Monday, April 25, 2016

Album Review: The 69 Eyes - Universal Monsters


The world is a small place, we notice, as our degree of connectivity has made reaching every corner of the globe as easy as ordering a pizza. We can get music from countries we didn't even know existed, and see and hear from musicians who we would have otherwise lived our entire lives never knowing. So yes, the world is smaller than is used to be, but it's still a massive place, and we cannot possibly know everything there is to know. Case in point; The 69 Eyes are here to release their eleventh studio album, and despite a career lasting more than twenty years, this is the first encounter I've ever had with them.

So what do we get from this album by the heroes of 'goth 'n roll'? Sadly, for the geek in me, the title is not a reference to an album written about the classic monsters of the early Universal Studios movies.

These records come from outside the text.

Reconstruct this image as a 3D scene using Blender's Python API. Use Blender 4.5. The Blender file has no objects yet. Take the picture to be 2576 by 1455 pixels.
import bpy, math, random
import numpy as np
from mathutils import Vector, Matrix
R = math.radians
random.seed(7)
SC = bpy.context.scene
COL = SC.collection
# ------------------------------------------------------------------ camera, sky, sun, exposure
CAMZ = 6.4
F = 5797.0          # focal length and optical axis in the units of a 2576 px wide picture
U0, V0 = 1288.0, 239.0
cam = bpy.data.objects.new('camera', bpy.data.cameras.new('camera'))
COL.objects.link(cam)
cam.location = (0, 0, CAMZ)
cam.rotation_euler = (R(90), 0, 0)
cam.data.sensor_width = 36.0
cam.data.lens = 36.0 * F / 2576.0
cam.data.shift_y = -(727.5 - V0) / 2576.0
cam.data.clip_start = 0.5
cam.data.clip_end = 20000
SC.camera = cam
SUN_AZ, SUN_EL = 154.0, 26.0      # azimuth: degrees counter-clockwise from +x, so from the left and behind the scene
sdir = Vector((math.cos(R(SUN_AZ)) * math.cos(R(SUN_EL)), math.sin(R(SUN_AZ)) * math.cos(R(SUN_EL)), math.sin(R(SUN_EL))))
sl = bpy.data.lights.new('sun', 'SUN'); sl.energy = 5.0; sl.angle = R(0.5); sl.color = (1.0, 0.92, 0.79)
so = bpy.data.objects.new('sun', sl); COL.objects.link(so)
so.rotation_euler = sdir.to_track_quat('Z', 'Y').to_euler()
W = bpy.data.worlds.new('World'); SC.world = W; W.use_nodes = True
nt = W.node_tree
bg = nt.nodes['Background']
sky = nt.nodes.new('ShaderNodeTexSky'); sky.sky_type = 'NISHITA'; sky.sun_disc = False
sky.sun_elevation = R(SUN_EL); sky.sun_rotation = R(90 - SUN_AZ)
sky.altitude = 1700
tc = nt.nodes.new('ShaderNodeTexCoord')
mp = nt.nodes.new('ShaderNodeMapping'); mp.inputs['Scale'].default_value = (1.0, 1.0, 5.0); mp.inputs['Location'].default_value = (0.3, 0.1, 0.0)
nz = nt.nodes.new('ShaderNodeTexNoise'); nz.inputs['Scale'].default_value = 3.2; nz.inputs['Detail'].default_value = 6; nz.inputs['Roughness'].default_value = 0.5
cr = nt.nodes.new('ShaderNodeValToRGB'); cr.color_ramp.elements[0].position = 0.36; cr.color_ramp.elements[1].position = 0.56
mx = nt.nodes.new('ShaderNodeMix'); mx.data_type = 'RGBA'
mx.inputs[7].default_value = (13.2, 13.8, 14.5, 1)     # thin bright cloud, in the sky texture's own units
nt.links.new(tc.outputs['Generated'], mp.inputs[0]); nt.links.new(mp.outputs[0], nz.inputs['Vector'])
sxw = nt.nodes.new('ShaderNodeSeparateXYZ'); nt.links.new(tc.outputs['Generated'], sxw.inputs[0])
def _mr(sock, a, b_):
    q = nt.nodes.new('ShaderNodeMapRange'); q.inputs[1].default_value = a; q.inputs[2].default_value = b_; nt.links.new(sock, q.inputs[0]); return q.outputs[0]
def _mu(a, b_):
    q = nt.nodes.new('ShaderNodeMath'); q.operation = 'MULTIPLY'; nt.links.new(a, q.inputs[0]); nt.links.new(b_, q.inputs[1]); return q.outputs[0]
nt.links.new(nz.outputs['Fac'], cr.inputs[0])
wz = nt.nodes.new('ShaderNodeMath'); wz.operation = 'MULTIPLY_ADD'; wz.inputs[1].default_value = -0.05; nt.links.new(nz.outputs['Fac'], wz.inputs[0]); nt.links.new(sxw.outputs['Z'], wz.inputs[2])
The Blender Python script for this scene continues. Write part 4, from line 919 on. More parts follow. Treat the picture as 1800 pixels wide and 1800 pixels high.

Instead, what The 69 Eyes deliver is an album of hard-charging, old-school rock and roll with tinges of Gothic flavor to give them a distinct flavor. Take the opening song, "Dolce Vita". The song opens up with a riff that is pure rock and roll, but as soon as the vocals start, you know you're getting something different. With a deep tone and a spoken cadence that is straight out of the Goth scene of yesteryear, the song rumbles along into a chorus that wonderfully blends dark attitude with catchy rock hooks.

The first single, "Jet Fighter Plane", takes things in a different direction, with some extra punk attitude thrown into the proceedings, mixed in with a piano line that completely undercuts the snarling vocal. It's actually a great bit of misdirection, because it keeps the song from rigidly adhering to expectations. Even if you thought you knew where the song was going, the little details like that are just enough to keep you guessing. That is the feeling I get from "Blackbird Pie", which twists and distorts the old nursery rhyme into a heavy, dramatic burst of Gothic flare. I'm not sure I've ever heard the story told with such a sinister voice, but it definitely fits the theme.

There's something unique about virtually every song here. "Lady Darkness" has a swinging rhythm that bounces along and reminds me of the pre-Ghost band Subvision, while in "Miss Pastis" we get what sounds like an accordion and a surf-rock riff. They're little details, but giving each song its own identity goes a long way to making sure that they are all memorable outside the context of the album. You can listen to the oddly familiar "Shallow Graves", followed by the Dio-esque drama of "Jerusalem" and know they're the same band, but they don't sound anything alike.

Of course, all of these little details wouldn't matter if the songs they color weren't good. Uniformly, the songs on "Universal Monsters" are damn solid. The energy and the hooks are both more subdued than I would usually go for in rock and roll, but that works with the tone the band maintains, and these songs are written in a way where they don't feel like they should be played and faster or heavier. If I could mangle a phrase, this is chilled-our rock music. You wouldn't use it as the soundtrack to a raging party, but it would be perfect for when the obnoxious guests have left, and you're having a late-night conversation that takes an unexpectedly deep turn.

So what we get with "Universal Monsters" is a record that understands how an album is supposed to be built, and offers us forty-six minutes of dark 'goth 'n roll' that does the moniker proud. Sure, I think the title was a missed opportunity for some blatant nostalgic storytelling, but The 69 Eyes don't need that to make a compelling album. "Universal Monsters" isn't my usual style, but it won me over.